Sam Waley-Cohen was celebrating but aware he still needed to concentrate and make sure he weighed in at Cheltenham (PA Archive)

“But once he came off the bend and went past them, that was definitely the moment where you think ‘this is happening’.”

Yet even as the capacity crowd, his nearest and dearest among them, cheered him over the line, Waley-Cohen knew he could not allow himself to relax.

“It’s a huge release, because you’ve put so much effort into staying in one piece and getting there confidently and not letting the occasion overwhelm you, and going there to take your chance – and then it’s over,” he said.

“(But) you haven’t got your job done (yet), because you’ve still got to get your horse back in one piece.

“There’s that (chance) that you get over-excited, forget to weigh in, or the saddle slips or the weight cloth isn’t there – it’s just not done.”

The two Cheltenham heroes enjoy a quieter moment together, back at the ranch (PA Archive)

It soon was, of course, and Waley-Cohen had to begin a more enviable process – coming to terms with the achievement of a lifetime ambition.

“Being met on the walk-in by dad and my brother, I had to keep it all together,” he said.

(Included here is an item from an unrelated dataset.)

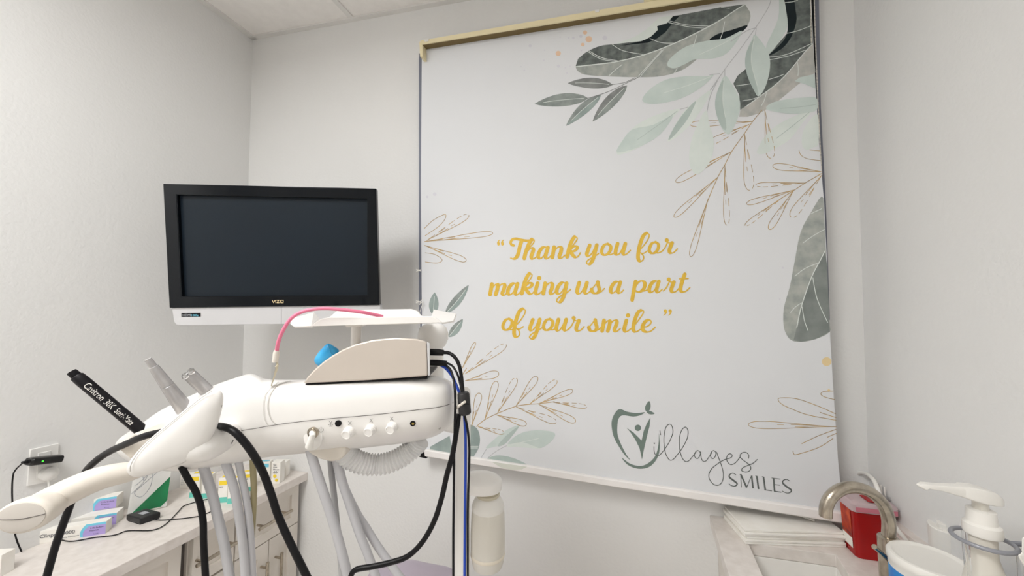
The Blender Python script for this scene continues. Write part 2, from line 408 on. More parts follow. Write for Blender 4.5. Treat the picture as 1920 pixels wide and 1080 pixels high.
def gold(p, base, tip, w, gap=False, inner=True):
    b, t = V((*base, 0)), V((*tip, 0)); d = t-b; nn = V((-d.y, d.x, 0)).normalized(); L = d.length
    f = lambda u: w*1.12*u**1.25*math.sqrt(max(0, 1-u**5))
    for s_ in (1, -1):
        pts = [b+d*u+nn*s_*f(u) for u in [1-(1-i/16)**1.7 for i in range(17)]]
        pts = [(v.x, v.y) for v in pts]
        if s_ == 1 or not gap: p.rib(pts, 1.15, 0)
        else:
            for i in range(0, 15, 3): p.rib(pts[i:i+3], 1.0, 0)
    if inner:
        p.rib([(b.x+d.x*u+nn.x*w*.25*s1, b.y+d.y*u+nn.y*w*.25*s1) for u, s1 in ((.02, 0), (.25, .6), (.5, .8))], 1.1, 0)
        p.rib([(b.x+d.x*u-nn.x*w*.2, b.y+d.y*u-nn.y*w*.2) for u in (.28, .38, .45)], .9, 0)
        p.rib([(b.x+d.x*u+nn.x*w*.1, b.y+d.y*u+nn.y*w*.1) for u in (.58, .66)], .8, 0)
# big dark leaf across the top
poly_leaf([(1154, 82), (1190, 69), (1212, 55), (1236, 33), (1262, 29), (1262, 60), (1230, 80), (1190, 84)], LPALE, 1, sm=0)
mr = [(1079, 125), (1115, 121), (1154, 116), (1210, 102), (1266, 80.6), (1313, 58), (1351, 37.5), (1379, 19), (1397, 8)]
lowA = [(1406, 22), (1407, 34), (1400, 50), (1388, 62), (1352, 76), (1320, 100), (1291, 124), (1275, 133), (1247, 141.6), (1210, 144.8), (1144, 143.4), (1097, 140), (1082, 132)]
upA = [(1084, 110), (1101, 96.6), (1126, 86), (1154, 82.5), (1202, 77), (1219, 71), (1233, 56), (1232, 49), (1251, 43), (1262, 30), (1275.6, 28), (1350, 14)]
def sm_(L_, k=4): return [(v.x, v.y) for v in crom([V((x, y, 0)) for x, y in L_], k)]
p = PR(2).poly(sm_(mr)+sm_(lowA), 0); LA = p.out('printed_leaf', LMID)
PR(2.05).poly(sm_(upA[:5])+upA[5:]+sm_(mr[::-1]), 0).out('leaf_half', LDARK, LA)
PR(2.4).poly([(1330, 76), (1345, 64), (1372, 56), (1402, 47), (1388, 62), (1362, 73)], 3).out('leaf_shade', LINKY, LA)
PR(2.4).poly([(1204, 77), (1220, 69), (1234, 56), (1232, 49), (1250, 45), (1262, 31), (1275, 29), (1262, 42), (1248, 60), (1232, 72), (1215, 80), (1160, 86)], 0).out('leaf_shade', LINKY, LA)
p = PR(2.8); p.rib(mr, 1.8)
for v in ([(1101, 96), (1125, 110), (1150, 115)], [(1104, 95), (1128, 108), (1158, 114)], [(1146, 82), (1168, 95), (1205, 102)], [(1218, 72), (1240, 80), (1265, 81)], [(1255, 39), (1290, 47), (1329, 49)], [(1253, 42), (1290, 50), (1322, 53)],
          [(1245, 92), (1222, 118), (1200, 144)], [(1241, 94), (1216, 122), (1196, 144)], [(1142, 142), (1155, 130), (1167, 121)], [(1306, 66), (1303, 78), (1299, 88)], [(1359, 40), (1355, 60), (1350, 74)], [(1352, 14), (1368, 16)], [(1270, 128), (1264, 137)]): p.rib(v, 1.1)
p.out('leaf_vein', PRW, LA)
# big dark leaf at the right edge
FD = [(1486, -6), (1519, -12), (1523, 60), (1524, 82), (1507, 100), (1480, 133), (1455, 158), (1423, 182), (1388, 206), (1386, 178), (1375, 157), (1383, 142), (1400, 128), (1440, 104), (1478, 60)]
LF = PR(1.5).poly(FD, 0).out('printed_leaf', LDARK)
PR(1.52).poly([(1524, 82), (1507, 100), (1480, 133), (1455, 158), (1423, 182), (1388, 206), (1386, 219), (1402, 219), (1425, 212), (1450, 197), (1497, 158), (1529, 136)], 0).out('leaf_half', LBEI, LF)
PR(1.8).poly([(1467, -6), (1486, -6), (1492, 20), (1493, 42), (1482, 72), (1465, 92), (1441, 104), (1470, 75), (1477, 45)], 3).out('leaf_shade', LINKY, LF)
p = PR(2.2); p.rib([(1524, 82), (1507, 100), (1480, 133), (1455, 158), (1423, 182), (1398, 200)], 1.4)
for v in ([(1473, 63), (1495, 58), (1521, 48)], [(1441, 107), (1475, 102), (1523, 81)], [(1443, 112), (1478, 105), (1513, 93)], [(1441, 149), (1458, 144), (1470, 139)], [(1380, 161), (1409, 157)], [(1392, 189), (1410, 186), (1423, 181)], [(1495, 116), (1497, 130), (1496, 142)], [(1438, 171), (1433, 188), (1428, 198)], [(1470, 5), (1488, 3), (1496, 0)]): p.rib(v, 1.1)
p.out('leaf_vein', PRW, LF)
# sage sprig
st = PR(2.9)
for v in ([(1448, -8), (1440, 15), (1418, 50), (1388, 92), (1359, 130), (1330, 172), (1305, 195), (1275, 205)], [(1418, 52), (1400, 58), (1370, 78)], [(1418, 52), (1416, 70)], [(1359, 130), (1359, 145)], [(1345, 152), (1332, 180), (1325, 212)], [(1350, 138), (1330, 140)], [(1352, 140), (1332, 169)]): st.rib(v, 1.3)
st.out('printed_stem', leafmat('stem', (178, 182, 186), (168, 172, 178)))
poly_leaf([(1251, 120), (1259, 107), (1285, 88), (1322, 77), (1360, 72), (1392, 58), (1367, 96), (1341, 109), (1304, 111), (1285, 120), (1266, 128), (1255, 126)], LSAGE, 3, [[(1390, 60), (1355, 82), (1312, 102)]], vm=LPALE)
poly_leaf([(1204, 186), (1219, 167), (1247, 150), (1285, 143), (1322, 143), (1338, 141), (1313, 165), (1276, 185), (1238, 194), (1214, 194)], LSAGE, 3, [[(1334, 143), (1290, 160), (1245, 174)]], vm=LPALE)
poly_leaf([(1461, -8), (1459, 35), (1437, 85), (1441, 101), (1460, 80), (1476, 50), (1474, 20), (1468, -8)], LSAGE, 3)
poly_leaf([(1416, 65), (1434, 87), (1443, 107), (1443, 133), (1435, 163), (1423, 180), (1415, 172), (1402, 144), (1397, 118), (1400, 96), (1410, 74)], LSAGE, 3.5, [[(1415, 68), (1409, 100), (1410, 125), (1420, 160)]], [([(1414, 72), (1409, 100), (1410, 125), (1422, 176), (1415, 172), (1402, 144), (1397, 118), (1401, 95)], LSAGED)])
poly_leaf([(1359, 142), (1374, 160), (1386, 184), (1387, 207), (1377, 237), (1366, 252), (1353, 240), (1343, 213), (1341, 190), (1347, 166)], LSAGE, 3.5, [[(1358, 145), (1355, 185), (1360, 220)]], [([(1357, 150), (1355, 185), (1362, 240), (1353, 238), (1343, 213), (1341, 190), (1347, 166)], LSAGED)])
poly_leaf([(1324, 207), (1330, 234), (1338, 261), (1336, 290), (1324, 314), (1307, 327), (1295, 315), (1292, 290), (1297, 261), (1309, 231)], LPALE, 3.5, [[(1323, 212), (1314, 260), (1309, 292)]])
poly_leaf([(1252, 265), (1258, 249), (1279, 213), (1303, 190), (1333, 169), (1318, 201), (1294, 234), (1267, 258)], LPALE, 3.2, halves=[([(1253, 263), (1262, 242), (1282, 212), (1305, 189), (1290, 222), (1268, 250)], LSAGED)])
poly_leaf([(1156, 287), (1164, 267), (1190, 237), (1229, 216), (1274, 204), (1258, 225), (1238, 252), (1199, 276), (1167, 289)], LPALE, 3.2, [[(1270, 208), (1235, 234), (1195, 262)]], [([(1157, 286), (1166, 266), (1185, 243), (1225, 234), (1262, 216), (1238, 252), (1199, 275)], LSAGE)], vm=LSAGED)
poly_leaf([(1436, 203), (1447, 193), (1475, 186), (1505, 183), (1530, 183), (1532, 205), (1510, 212), (1480, 213), (1450, 209)], LSAGE, 3.2, [[(1530, 196), (1495, 201), (1462, 203)]], vm=LSAGED)
poly_leaf([(1419, 285), (1430, 262), (1450, 240), (1480, 222), (1521, 207), (1505, 230), (1480, 262), (1450, 280), (1430, 289)], LPALE, 3.2, [[(1518, 210), (1485, 237), (1455, 260)]], vm=LSAGED)
poly_leaf([(1533, 215), (1515, 230), (1505, 250), (1504, 272), (1512, 281), (1525, 276), (1535, 268)], LPALE, 3.2, sm=3)
poly_leaf([(1490, 152), (1500, 145), (1527, 139), (1529, 166), (1510, 158)], LSAGE, 3.2, sm=0)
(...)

“There’s the (victory) music going – and it’s an intense, intense experience.

“It’s just an extraordinary, overwhelming experience – such an amphitheatre, where you ride in and you’ve got people everywhere, in the parade ring, all the way around the outside cheering and shouting, the music blaring.

“You’re the centre of 10,000 faces staring and cheering.”

The magic of the Cheltenham Festival, of course, is that they – and thousands more who were not even there – can still picture the scene almost as well as Waley-Cohen himself.